The Pull Request Changed Open Source

Before social code hosting, contributing to an open-source project was a high-friction act. A would-be contributor typically had to subscribe to a mailing list, learn the project’s conventions, generate a patch file with a diff tool, and email it in, then wait for a maintainer to apply it by hand. The barrier was technical and social at once, and it kept casual contribution rare.

GitHub’s fork-and-pull-request model collapsed that friction. Anyone could fork a project, which created their own full copy of the repository, make a change, and open a pull request asking the maintainers to merge it. The proposal arrived as a structured, reviewable object rather than a loose patch in someone’s inbox. GitHub framed pull requests as “living discussions about the code you want merged,” combining the proposed change, line-by-line review comments, follow-up commits, and automated checks in one place.
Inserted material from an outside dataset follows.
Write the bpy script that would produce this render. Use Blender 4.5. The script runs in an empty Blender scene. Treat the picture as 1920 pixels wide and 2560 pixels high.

That small change in workflow had an outsized cultural effect. Because forking and proposing were just a few clicks, the cost of a first contribution dropped close to zero, and review happened in the open where others could read and learn from it. Collaboration became visible and social: pull requests were, in GitHub’s description, “visible, linkable, archived,” each with a permanent URL that anyone could find and reference.

The result was open-source participation at a scale the patch-by-email era never reached. GitHub describes the pull request as its foundational collaboration feature, the place where proposing, discussing, reviewing, and merging changes all come together. By making the act of contributing easy and public, the pull request turned open source from something maintained by small, tight-knit groups into a genuinely mass activity.